Roger Buick in 2004 at the Mount McRae Shale in Western Australia
Roger Buick/University of Washington
Roger Buick in 2004 at the Mount McRae Shale in Western Australia. Rocks drilled near here show “whiffs” of oxygen occurred before the Great Oxidation Event, 2.4 billion years ago. New analyses show a slightly earlier spike in the element mercury emitted by volcanoes, which could have boosted populations of single-celled organisms to produce a temporary “whiff” of oxygen.

A new analysis of 2.5-billion-year-old rocks from Australia finds that volcanic eruptions may have stimulated population surges of marine microorganisms, creating the first puffs of oxygen into the atmosphere. This would change existing stories of Earth’s early atmosphere, which assumed that most changes in the early atmosphere were controlled by geologic or chemical processes.

Though focused on Earth’s early history, the research also has implications for extraterrestrial life and even climate change.
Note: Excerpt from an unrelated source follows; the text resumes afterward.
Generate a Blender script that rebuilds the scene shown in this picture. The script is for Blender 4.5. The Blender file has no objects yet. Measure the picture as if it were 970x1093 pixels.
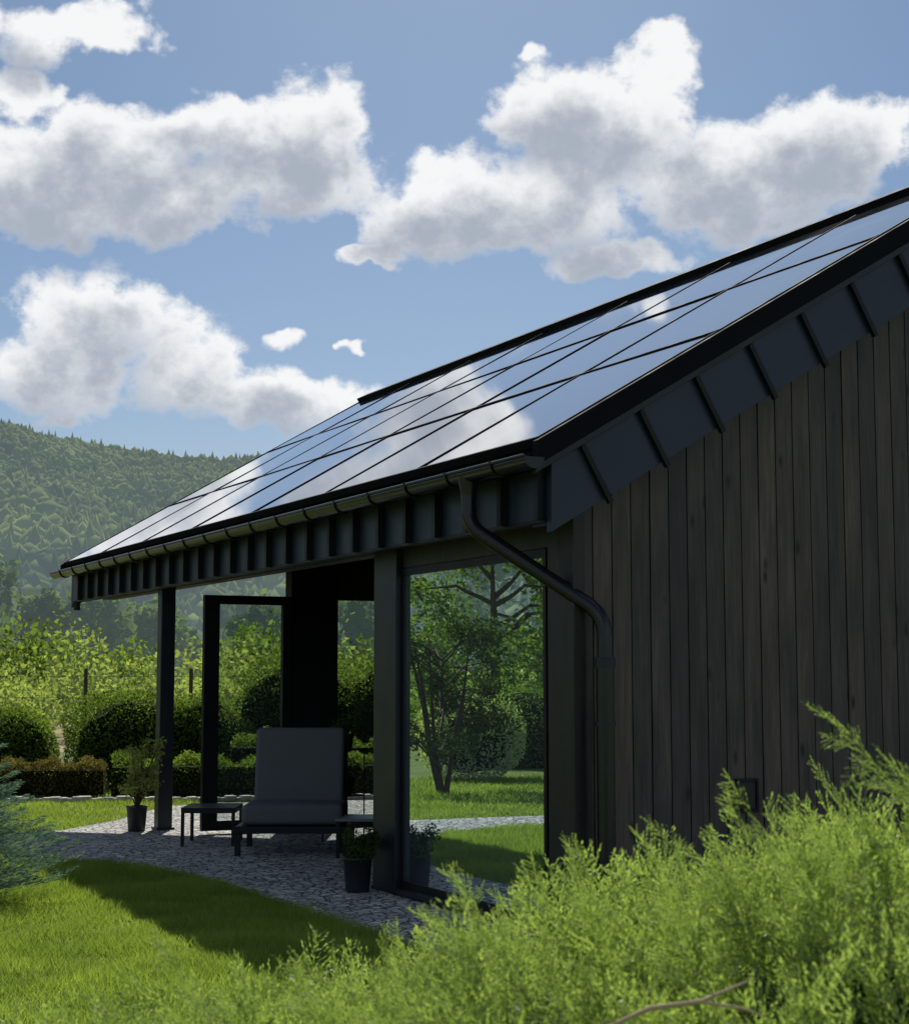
import bpy, bmesh, math, random
import numpy as np
from mathutils import Vector, Matrix
random.seed(7)
rng = np.random.default_rng(7)
S = bpy.context.scene
C = bpy.context.collection
TH = math.radians(26.2); CT, ST = math.cos(TH), math.sin(TH)
def W(r, g, z=0.0):
    return (r*CT+g*ST, -r*ST+g*CT, z)

# ------------------------------------------------------------------ materials
def newmat(name):
    m = bpy.data.materials.new(name); m.use_nodes = True
    nt = m.node_tree; nt.nodes.clear()
    out = nt.nodes.new('ShaderNodeOutputMaterial')
    return m, nt, out
def N(nt, t, **kw):
    n = nt.nodes.new(t)
    for k, v in kw.items(): setattr(n, k, v)
    return n
def setin(nt, sock, v):
    if hasattr(v, 'is_output') : nt.links.new(v, sock)
    else: sock.default_value = v
def MA(nt, op, a, b=None, c=None, clamp=False):
    n = nt.nodes.new('ShaderNodeMath'); n.operation = op; n.use_clamp = clamp
    setin(nt, n.inputs[0], a)
    if b is not None: setin(nt, n.inputs[1], b)
    if c is not None: setin(nt, n.inputs[2], c)
    return n.outputs[0]
def VM(nt, op, a, b=None, out=0):
    n = nt.nodes.new('ShaderNodeVectorMath'); n.operation = op
    setin(nt, n.inputs[0], a)
    if b is not None: setin(nt, n.inputs[1], b)
    return n.outputs['Value'] if op in ('DOT_PRODUCT','LENGTH') else n.outputs[0]
def MR(nt, v, a, b, c=0.0, d=1.0, smooth=False):
    n = nt.nodes.new('ShaderNodeMapRange')
    if smooth: n.interpolation_type = 'SMOOTHSTEP'
    setin(nt, n.inputs[0], v)
    for i, x in enumerate((a, b, c, d)): setin(nt, n.inputs[i+1], x)
    return n.outputs[0]
def MIX(nt, f, a, b, blend='MIX'):
    n = nt.nodes.new('ShaderNodeMix'); n.data_type = 'RGBA'; n.blend_type = blend
    setin(nt, n.inputs[0], f)
    for i, x in ((6, a), (7, b)):
        if isinstance(x, tuple) and len(x) == 3: x = x+(1,)
        setin(nt, n.inputs[i], x)
    return n.outputs[2]
def NOISE(nt, vec, scale, detail=4, rough=.5, out='Fac'):
    n = nt.nodes.new('ShaderNodeTexNoise')
    n.inputs['Scale'].default_value = scale; n.inputs['Detail'].default_value = detail
    n.inputs['Roughness'].default_value = rough
    if vec is not None: nt.links.new(vec, n.inputs['Vector'])
    return n.outputs[out]
def POS(nt): return N(nt, 'ShaderNodeNewGeometry').outputs['Position']
def PR(nt, col, rough=.5, metal=0, spec=.5, coat=0, bump=None, bstr=.3, bdist=.01):
    p = N(nt, 'ShaderNodeBsdfPrincipled')
    if isinstance(col, tuple): col = tuple(col)+(1,) if len(col) == 3 else col
    setin(nt, p.inputs['Base Color'], col); setin(nt, p.inputs['Roughness'], rough)
    p.inputs['Metallic'].default_value = metal; p.inputs['Specular IOR Level'].default_value = spec
    p.inputs['Coat Weight'].default_value = coat
    if bump is not None:
        b = N(nt, 'ShaderNodeBump'); b.inputs['Strength'].default_value = bstr
        b.inputs['Distance'].default_value = bdist
        nt.links.new(bump, b.inputs['Height']); nt.links.new(b.outputs[0], p.inputs['Normal'])
    return p.outputs[0]

def simple(name, col, rough=.5, metal=0, spec=.5, nscale=8, var=.25, bump=.15):
    m, nt, o = newmat(name)
    n = NOISE(nt, POS(nt), nscale, 4, .6)
    c = MIX(nt, n, tuple(x*(1-var) for x in col), tuple(x*(1+var) for x in col))
    r = MR(nt, n, .3, .7, rough*.85, min(1, rough*1.15))
    if bump: nt.links.new(PR(nt, c, r, metal, spec, bump=n, bstr=bump, bdist=.003), o.inputs[0])
    else: nt.links.new(PR(nt, c, r, metal, spec), o.inputs[0])
    return m

def leafmat(name, dark, light, trans=.4, nscale=1.5, haze=None, gloss=0, tt=(1.5, 1.6, .85)):
    m, nt, o = newmat(name)
    g = N(nt, 'ShaderNodeNewGeometry')
    n = NOISE(nt, g.outputs['Position'], nscale, 1)
    n2 = MR(nt, n, .3, .7)
    f = MA(nt, 'ADD', MA(nt, 'MULTIPLY', g.outputs['Random Per Island'], .55), MA(nt, 'MULTIPLY', n2, .45))
    c = MIX(nt, f, dark, light)
    d = N(nt, 'ShaderNodeBsdfDiffuse'); nt.links.new(c, d.inputs[0]); sh = d.outputs[0]
    if trans > 0:
        t = N(nt, 'ShaderNodeBsdfTranslucent')
        nt.links.new(MIX(nt, 1.0, c, tt, 'MULTIPLY'), t.inputs[0])
        mx = N(nt, 'ShaderNodeMixShader'); mx.inputs[0].default_value = trans
        nt.links.new(sh, mx.inputs[1]); nt.links.new(t.outputs[0], mx.inputs[2]); sh = mx.outputs[0]
    if gloss:
        gl = N(nt, 'ShaderNodeBsdfGlossy'); gl.inputs['Roughness'].default_value = .5
        mx = N(nt, 'ShaderNodeMixShader'); mx.inputs[0].default_value = gloss
        nt.links.new(sh, mx.inputs[1]); nt.links.new(gl.outputs[0], mx.inputs[2]); sh = mx.outputs[0]
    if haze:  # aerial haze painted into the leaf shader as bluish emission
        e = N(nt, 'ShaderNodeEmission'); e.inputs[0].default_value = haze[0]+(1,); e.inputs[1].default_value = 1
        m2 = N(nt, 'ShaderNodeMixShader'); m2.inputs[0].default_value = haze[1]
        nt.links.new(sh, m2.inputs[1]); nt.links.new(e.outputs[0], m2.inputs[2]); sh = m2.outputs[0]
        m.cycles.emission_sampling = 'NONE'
    nt.links.new(sh, o.inputs[0]); return m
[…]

The study led by the University of Washington, the University of Michigan and other institutions was published in August in the Proceedings of the National Academy of Sciences.

“What has started to become obvious in the past few decades is there actually are quite a number of connections between the solid, nonliving Earth and the evolution of life,” said first author Jana Meixnerová, a UW doctoral student in Earth and Space Sciences. “But what are the specific connections that facilitated the evolution of life on Earth as we know it?”

In its earliest days, Earth had no oxygen in its atmosphere and few, if any, oxygen-breathing lifeforms. Earth’s atmosphere became permanently oxygen-rich about 2.4 billion years ago, likely after an explosion of lifeforms that photosynthesize, transforming carbon dioxide and water into oxygen.

In this study, researchers at the University of Michigan, led by co-corresponding author Joel Blum, analyzed the same ancient rocks for the concentration and number of neutrons in the element mercury, emitted by volcanic eruptions. Large volcanic eruptions blast mercury gas into the upper atmosphere, where today it circulates for a year or two before raining out onto Earth’s surface. The new analysis shows a spike in mercury a few million years before the temporary rise in oxygen.

“Sure enough, in the rock below the transient spike in oxygen we found evidence of mercury, both in its abundance and isotopes, that would most reasonably be explained by volcanic eruptions into the atmosphere,” said co-author Roger Buick, a UW professor of Earth and Space Sciences.